▼

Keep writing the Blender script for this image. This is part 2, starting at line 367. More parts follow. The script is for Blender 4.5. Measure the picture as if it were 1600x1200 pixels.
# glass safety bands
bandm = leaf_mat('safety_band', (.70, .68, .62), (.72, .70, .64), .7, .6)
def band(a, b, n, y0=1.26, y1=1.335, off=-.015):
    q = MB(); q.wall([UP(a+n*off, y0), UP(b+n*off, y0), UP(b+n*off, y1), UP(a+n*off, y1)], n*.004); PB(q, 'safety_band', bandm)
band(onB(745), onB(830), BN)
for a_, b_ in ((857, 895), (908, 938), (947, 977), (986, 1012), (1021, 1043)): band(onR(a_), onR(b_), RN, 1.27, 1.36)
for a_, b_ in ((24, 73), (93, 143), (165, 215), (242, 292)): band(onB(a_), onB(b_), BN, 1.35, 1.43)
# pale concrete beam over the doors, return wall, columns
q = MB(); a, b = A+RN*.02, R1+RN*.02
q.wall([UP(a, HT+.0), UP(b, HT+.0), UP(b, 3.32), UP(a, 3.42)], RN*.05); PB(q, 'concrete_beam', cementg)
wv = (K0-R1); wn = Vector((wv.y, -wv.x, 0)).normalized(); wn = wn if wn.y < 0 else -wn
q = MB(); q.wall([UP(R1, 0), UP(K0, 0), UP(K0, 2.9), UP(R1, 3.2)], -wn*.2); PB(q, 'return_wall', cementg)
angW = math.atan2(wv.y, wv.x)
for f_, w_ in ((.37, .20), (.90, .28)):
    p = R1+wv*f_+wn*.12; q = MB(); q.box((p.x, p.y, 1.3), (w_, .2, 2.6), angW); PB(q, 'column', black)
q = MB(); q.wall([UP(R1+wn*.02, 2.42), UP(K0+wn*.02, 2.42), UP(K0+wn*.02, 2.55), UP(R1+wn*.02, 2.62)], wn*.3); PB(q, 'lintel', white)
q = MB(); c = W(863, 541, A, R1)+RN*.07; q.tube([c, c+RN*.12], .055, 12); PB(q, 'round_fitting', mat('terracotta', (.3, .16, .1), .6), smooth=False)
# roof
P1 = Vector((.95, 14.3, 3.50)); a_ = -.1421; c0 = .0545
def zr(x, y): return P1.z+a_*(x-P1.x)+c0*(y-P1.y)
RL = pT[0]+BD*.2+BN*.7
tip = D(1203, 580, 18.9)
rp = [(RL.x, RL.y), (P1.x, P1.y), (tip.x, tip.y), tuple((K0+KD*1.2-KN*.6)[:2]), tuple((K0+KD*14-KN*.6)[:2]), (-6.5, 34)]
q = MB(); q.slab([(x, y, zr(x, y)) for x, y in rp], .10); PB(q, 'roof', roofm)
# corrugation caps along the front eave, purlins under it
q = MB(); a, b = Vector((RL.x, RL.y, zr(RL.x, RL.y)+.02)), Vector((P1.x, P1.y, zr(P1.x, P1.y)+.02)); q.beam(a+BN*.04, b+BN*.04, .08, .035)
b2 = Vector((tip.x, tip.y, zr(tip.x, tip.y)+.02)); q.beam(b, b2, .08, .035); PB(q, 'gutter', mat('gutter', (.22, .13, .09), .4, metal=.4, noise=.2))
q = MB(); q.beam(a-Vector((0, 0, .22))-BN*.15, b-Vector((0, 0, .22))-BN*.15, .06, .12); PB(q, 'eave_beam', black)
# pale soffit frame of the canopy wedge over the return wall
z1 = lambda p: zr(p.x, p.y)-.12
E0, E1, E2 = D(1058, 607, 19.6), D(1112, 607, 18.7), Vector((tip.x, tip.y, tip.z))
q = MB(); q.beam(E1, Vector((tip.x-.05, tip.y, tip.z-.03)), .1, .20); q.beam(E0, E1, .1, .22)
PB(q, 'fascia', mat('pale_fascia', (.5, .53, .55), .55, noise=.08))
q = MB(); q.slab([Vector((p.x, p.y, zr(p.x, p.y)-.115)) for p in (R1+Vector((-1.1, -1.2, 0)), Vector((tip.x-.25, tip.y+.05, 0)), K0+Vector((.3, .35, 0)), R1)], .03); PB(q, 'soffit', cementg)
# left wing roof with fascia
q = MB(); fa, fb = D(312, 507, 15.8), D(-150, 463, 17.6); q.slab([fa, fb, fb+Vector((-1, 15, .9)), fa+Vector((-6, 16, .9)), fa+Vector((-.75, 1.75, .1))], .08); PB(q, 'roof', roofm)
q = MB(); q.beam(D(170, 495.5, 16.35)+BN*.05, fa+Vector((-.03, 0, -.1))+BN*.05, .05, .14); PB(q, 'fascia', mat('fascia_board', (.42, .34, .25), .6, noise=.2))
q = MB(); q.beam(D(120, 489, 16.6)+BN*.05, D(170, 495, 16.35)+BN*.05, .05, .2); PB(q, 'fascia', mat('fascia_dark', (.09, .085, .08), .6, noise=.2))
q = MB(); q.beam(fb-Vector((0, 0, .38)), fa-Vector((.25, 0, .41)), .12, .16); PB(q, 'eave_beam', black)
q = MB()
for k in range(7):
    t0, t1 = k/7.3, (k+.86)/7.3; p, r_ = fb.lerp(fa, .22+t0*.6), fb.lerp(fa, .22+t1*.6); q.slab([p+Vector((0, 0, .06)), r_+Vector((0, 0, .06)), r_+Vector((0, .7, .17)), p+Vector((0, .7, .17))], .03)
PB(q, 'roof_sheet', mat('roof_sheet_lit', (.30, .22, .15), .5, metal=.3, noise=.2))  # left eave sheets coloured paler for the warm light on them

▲

• _Set problem_
Copy out the whole listing exactly.

• _Written solution_
Keep writing the Blender script for this image. This is part 2, starting at line 367. More parts follow. The script is for Blender 4.5. Measure the picture as if it were 1600x1200 pixels.
# glass safety bands
bandm = leaf_mat('safety_band', (.70, .68, .62), (.72, .70, .64), .7, .6)
def band(a, b, n, y0=1.26, y1=1.335, off=-.015):
    q = MB(); q.wall([UP(a+n*off, y0), UP(b+n*off, y0), UP(b+n*off, y1), UP(a+n*off, y1)], n*.004); PB(q, 'safety_band', bandm)
band(onB(745), onB(830), BN)
for a_, b_ in ((857, 895), (908, 938), (947, 977), (986, 1012), (1021, 1043)): band(onR(a_), onR(b_), RN, 1.27, 1.36)
for a_, b_ in ((24, 73), (93, 143), (165, 215), (242, 292)): band(onB(a_), onB(b_), BN, 1.35, 1.43)
# pale concrete beam over the doors, return wall, columns
q = MB(); a, b = A+RN*.02, R1+RN*.02
q.wall([UP(a, HT+.0), UP(b, HT+.0), UP(b, 3.32), UP(a, 3.42)], RN*.05); PB(q, 'concrete_beam', cementg)
wv = (K0-R1); wn = Vector((wv.y, -wv.x, 0)).normalized(); wn = wn if wn.y < 0 else -wn
q = MB(); q.wall([UP(R1, 0), UP(K0, 0), UP(K0, 2.9), UP(R1, 3.2)], -wn*.2); PB(q, 'return_wall', cementg)
angW = math.atan2(wv.y, wv.x)
for f_, w_ in ((.37, .20), (.90, .28)):
    p = R1+wv*f_+wn*.12; q = MB(); q.box((p.x, p.y, 1.3), (w_, .2, 2.6), angW); PB(q, 'column', black)
q = MB(); q.wall([UP(R1+wn*.02, 2.42), UP(K0+wn*.02, 2.42), UP(K0+wn*.02, 2.55), UP(R1+wn*.02, 2.62)], wn*.3); PB(q, 'lintel', white)
q = MB(); c = W(863, 541, A, R1)+RN*.07; q.tube([c, c+RN*.12], .055, 12); PB(q, 'round_fitting', mat('terracotta', (.3, .16, .1), .6), smooth=False)
# roof
P1 = Vector((.95, 14.3, 3.50)); a_ = -.1421; c0 = .0545
def zr(x, y): return P1.z+a_*(x-P1.x)+c0*(y-P1.y)
RL = pT[0]+BD*.2+BN*.7
tip = D(1203, 580, 18.9)
rp = [(RL.x, RL.y), (P1.x, P1.y), (tip.x, tip.y), tuple((K0+KD*1.2-KN*.6)[:2]), tuple((K0+KD*14-KN*.6)[:2]), (-6.5, 34)]
q = MB(); q.slab([(x, y, zr(x, y)) for x, y in rp], .10); PB(q, 'roof', roofm)
# corrugation caps along the front eave, purlins under it
q = MB(); a, b = Vector((RL.x, RL.y, zr(RL.x, RL.y)+.02)), Vector((P1.x, P1.y, zr(P1.x, P1.y)+.02)); q.beam(a+BN*.04, b+BN*.04, .08, .035)
b2 = Vector((tip.x, tip.y, zr(tip.x, tip.y)+.02)); q.beam(b, b2, .08, .035); PB(q, 'gutter', mat('gutter', (.22, .13, .09), .4, metal=.4, noise=.2))
q = MB(); q.beam(a-Vector((0, 0, .22))-BN*.15, b-Vector((0, 0, .22))-BN*.15, .06, .12); PB(q, 'eave_beam', black)
# pale soffit frame of the canopy wedge over the return wall
z1 = lambda p: zr(p.x, p.y)-.12
E0, E1, E2 = D(1058, 607, 19.6), D(1112, 607, 18.7), Vector((tip.x, tip.y, tip.z))
q = MB(); q.beam(E1, Vector((tip.x-.05, tip.y, tip.z-.03)), .1, .20); q.beam(E0, E1, .1, .22)
PB(q, 'fascia', mat('pale_fascia', (.5, .53, .55), .55, noise=.08))
q = MB(); q.slab([Vector((p.x, p.y, zr(p.x, p.y)-.115)) for p in (R1+Vector((-1.1, -1.2, 0)), Vector((tip.x-.25, tip.y+.05, 0)), K0+Vector((.3, .35, 0)), R1)], .03); PB(q, 'soffit', cementg)
# left wing roof with fascia
q = MB(); fa, fb = D(312, 507, 15.8), D(-150, 463, 17.6); q.slab([fa, fb, fb+Vector((-1, 15, .9)), fa+Vector((-6, 16, .9)), fa+Vector((-.75, 1.75, .1))], .08); PB(q, 'roof', roofm)
q = MB(); q.beam(D(170, 495.5, 16.35)+BN*.05, fa+Vector((-.03, 0, -.1))+BN*.05, .05, .14); PB(q, 'fascia', mat('fascia_board', (.42, .34, .25), .6, noise=.2))
q = MB(); q.beam(D(120, 489, 16.6)+BN*.05, D(170, 495, 16.35)+BN*.05, .05, .2); PB(q, 'fascia', mat('fascia_dark', (.09, .085, .08), .6, noise=.2))
q = MB(); q.beam(fb-Vector((0, 0, .38)), fa-Vector((.25, 0, .41)), .12, .16); PB(q, 'eave_beam', black)
q = MB()
for k in range(7):
    t0, t1 = k/7.3, (k+.86)/7.3; p, r_ = fb.lerp(fa, .22+t0*.6), fb.lerp(fa, .22+t1*.6); q.slab([p+Vector((0, 0, .06)), r_+Vector((0, 0, .06)), r_+Vector((0, .7, .17)), p+Vector((0, .7, .17))], .03)
PB(q, 'roof_sheet', mat('roof_sheet_lit', (.30, .22, .15), .5, metal=.3, noise=.2))  # left eave sheets coloured paler for the warm light on them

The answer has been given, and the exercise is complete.